Proponents were able to persuade two members of both the Senate and the Assembly to switch sides since earlier votes. Many were pressured by executives for the casino industry, who feared a boycott by gay travelers.

Opponents, including the governor, argued that the law was unnecessary because gay couples could create legal contracts to provide most of the rights they would receive through the registry. They also pointed out that Nevada voters approved a constitutional ban on same-sex marriage earlier this decade.
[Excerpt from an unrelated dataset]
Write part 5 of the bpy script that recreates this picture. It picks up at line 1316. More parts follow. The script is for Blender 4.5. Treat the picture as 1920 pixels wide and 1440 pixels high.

Yet State Senator David R. Parks, a Las Vegas Democrat and the only openly gay elected official in Nevada, obtained legal opinions from legislative lawyers stating that the domestic partnership registry was not the equivalent of marriage.
Correction: The NYT reporter must have miscounted; I'm only seeing 15 states, plus the District of Columbia. We need two more states to get to a third of the Union; and 45 more states to get nationwide marriage equality, plus the repeal of DOMA at the federal level.


Doorman-Priest said...

More good news for sane people.

Russ Manley said...

Yes . . . still such a long way to go, though. I'm afraid it will take beyond my lifetime to get all 50 states in the right column, without a big push from the federal level.

Imagine if MLK and supporters had tried to end segregation and win civil rights only working state by state . . . trust me, the process would still be going on in these parts.